Without an extremely complex model backing up the laser sight and straight stroke, the robot would miss all the time.

It doesn't just aim, it also has to model squirt correction, swerve correction, and throw correction. It would need to adjust for cloth and balls that play differently. A post-contact vector for position, velocity, and spin would need to be estimated and then highly nonlinear rail behavior would need to be modeled and, like the cloth and ball information, learned on the fly.

So we are talking about
- physical world model
- initial calibration of equipment
- continuous on the fly learning of conditions
- full table perception via computer vision
- probabilistic short and long term shot planning - evaluating 3-7 shots ahead, position zones, and strategies, not just one shot

Oh yeah, and actually creating a robot that moves around the table and is able to chalk the cue, take a stance, and deliver the stroke. Chalking in particular seems like a nontrivial skill. Contact needs to be made to millimeter-level precision.

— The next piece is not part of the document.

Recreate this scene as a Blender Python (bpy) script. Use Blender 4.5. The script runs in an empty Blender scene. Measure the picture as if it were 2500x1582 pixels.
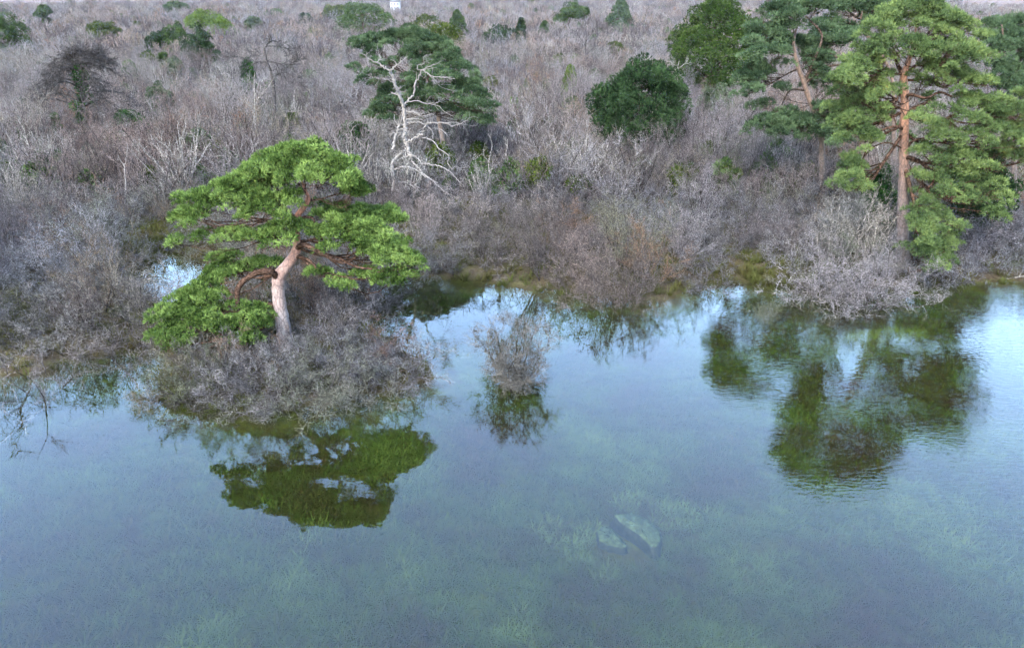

The best practical robot would probably simplify as much as possible, play close to center ball, use natural angles, do all sorts of things to minimize the risk of bad things happening. We won't be seeing one any time soon though.
 
I'd take your wager. It's coming sooner rather than later.
Well we'd both have to live 20 years for me to collect. So the only way I'd make the wager is if it was to only collect after the 20 years regardless as to whether the robot does it within the time frame and we both have to live the 20 years, but I'll happily make the wager under those conditions.
 
I've said pool is the quantum mechanics of tic-tac-toe. Robots can already replicate complex mobility and balance. The issues in pool robots would probably be mostly targeting.
Actually the most difficult issue in pool robots is the difference in conditions, the variability of cushions, etc. That's one of the reasons that I clarified that by autonomous robot, I meant able to walk into a random pool hall with a random set of balls that aren't brand new or freshly polished and autonomously choose shots. No special lighting conditions or markers allowed.

I could make a robot right now that would win if I could design it as a part of the table and use special markers and lighting.
 
Actually the most difficult issue in pool robots is the difference in conditions, the variability of cushions, etc. That's one of the reasons that I clarified that by autonomous robot, I meant able to walk into a random pool hall with a random set of balls that aren't brand new or freshly polished and autonomously choose shots. No special lighting conditions or markers allowed.

I could make a robot right now that would win if I could design it as a part of the table and use special markers and lighting.
I wonder if they could have simple compensation - like humes. Impulse response a table in a few minutes and then kick ass. With actual AI they could hustle too - make truly impossible games.
 
On Justin? I've been a fan for quite some time. Dunno why, exactly...but if a casting agent was looking for someone who just oozes "pool player", he's the man.